Diritti tv, la Serie A deve decidere se fare la rivoluzione

Corriere della Sera (M. Colombo – D. Sparisci) – Che ressa a centrocampo, la Serie A torna ad essere un bocconcino appetitoso. C’era il rischio concreto che il nostro calcio perdesse il valore nei giorni cupi del lockdown, quando il futuro era incerto e i diritti tv erano in pericolo. La mancata rata versata da Sky, il decreto ingiuntivo chiesto dai club, lo spettro di un bando per il triennio 2021-2024 al ribasso disegnavano un panorama denso di dubbi. La vittoria del presidente della Lega Serie A Paolo Dal Pino è stata quella di aver attirato attorno al pallone i più importanti fondi di private equity del mondo.
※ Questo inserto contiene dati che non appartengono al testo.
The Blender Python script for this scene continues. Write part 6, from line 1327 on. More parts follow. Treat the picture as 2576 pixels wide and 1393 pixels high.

Nell’assemblea che andrà in scena oggi in un hotel milanese, la Lega di Serie A si trova davanti a un bivio cruciale per le proprie ambizioni di accorciare il gap con il resto d’Europa. lunedì all’advisor Lazard sono arrivate le proposte di sei fondi: Cvc, Bain ed Advent, tutti in corsa per creare con la Confindustria del pallone una media company partecipandovi con una quota minoritaria non superiore al 15%. È la via auspicata da Dal Pino, affiancato dai grandi club (Juventus, Inter, Milan, Roma, Torino). L’obiettivo dei fondi è incidere in maniera determinante sui mercati che contano. Servono però risorse e strutture. Ad esempio, in Spagna 500 persone lavorano per vendere le licenze della Liga, in Italia sono 40-50. La strategia di Cvc è quella di creare un sistema in grado di sopravvivere ai grandi cambiamenti del sistema tv e incrementare i ricavi. La piattaforma per avviare un sistema di abbonamenti in streaming (per il triennio 2024-2027) sarebbe già in casa. La condivisione del potere però non piace a tutti. Aurelio De Laurentiis ad esempio pensa che si debba aprire ai fondi solo in qualità di finanziatori. A Lotito e alle società medio-piccole piace l’idea di una partnership industriale (con Wanda Infront o Mediapro ad esempio) per la realizzazione del canale.